A Needed Reset in How We Support God’s Servants

In a May 30, 2002 letter, Ken Sumrall, an apostolic father to me in the Lord, addressed a long-standing tension in the modern church: the way apostles, prophets, and evangelists are supported. His concern was not theoretical. It was pastoral, apostolic, and deeply practical.

For generations, many who were clearly gifted beyond the role of local pastor felt compelled to become “senior pastors” simply to survive financially. While some traveled, held meetings, or maintained dual roles, the underlying structure often limited apostolic freedom. Brother Ken believed this was not God’s design—and that the Church needed to rethink its assumptions.

Why the Fivefold Often Gets Stuck

Brother Ken acknowledged that some apostles successfully traveled while serving as senior pastors, and that others managed through offerings and meetings. Yet he asked a piercing question: Can we really believe our present methods of support for the fivefold ministry are God’s way?

His conviction was that apostles are meant to plant, oversee, counsel, and send—functions that require freedom of movement, time, and spiritual availability. When apostles are locked into maintaining institutions for financial reasons, the Church loses something vital.

Tithing, Oversight, and Spiritual Fathers

At the heart of Brother Ken’s letter is a careful distinction. He affirmed that ministers serving under a senior pastor in a local congregation should tithe into that local church. That, he said, is God’s way.

However, he also taught that ministers who serve under apostolic oversight should tithe into an apostolic fund—or ensure that their tithe is designated within a church budget to support the apostolic ministry overseeing them. This was not about control or legalism, but alignment and provision.

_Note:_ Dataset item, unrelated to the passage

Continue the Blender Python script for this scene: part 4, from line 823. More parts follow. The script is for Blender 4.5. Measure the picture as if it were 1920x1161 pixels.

Brother Ken emphasized that such funds must be stewarded with accountability. Apostolic fathers, he wrote, should appoint trusted teams to provide wisdom and input regarding how funds are used. Spiritual authority, in his view, always walks hand in hand with transparency.

Hebrews 7 and God’s Pattern of Provision

Brother Ken urged leaders to prayerfully study Hebrews 7, where Scripture presents the tithe flowing to those who exercise spiritual oversight. His challenge was not to enforce a rule, but to rediscover a principle: God provides for those who carry responsibility for others’ spiritual lives, families, and ministries.

In this light, tithing becomes more than a transaction—it becomes participation in God’s order. Provision enables ministry. Support releases movement. Alignment invites blessing.

Freedom Fuels Multiplication

Brother Ken shared personally that tithes and offerings allowed him to travel, to host the Secret Place for ministers needing counsel and rest, and to continue publishing Chit Chat [his newsletter]. Without that support, those apostolic functions would have been severely limited.

Yet even here, his tone remained pastoral rather than prescriptive. He stated plainly that he did not intend to be legalistic. Instead, he expressed confidence that God opens “the windows of heaven” when His people align with His ways—without condemnation, pressure, or manipulation.

A Gentle Call to Rethink Our Structures

This letter was not a demand; it was an invitation. Brother Ken asked for input, dialogue, and prayerful consideration. His desire was to see apostles freed, churches strengthened, and ministers cared for—not burdened.

More than two decades later, his words still speak clearly. If the Church is to see healthy planting, true spiritual fathering, and sustained apostolic ministry, it must be willing to examine not only who we send—but how we support those God has sent.

Endnote

  1. Ken Sumrall, letter to ministry leaders, Ken Sumrall Ministries, May 30, 2002.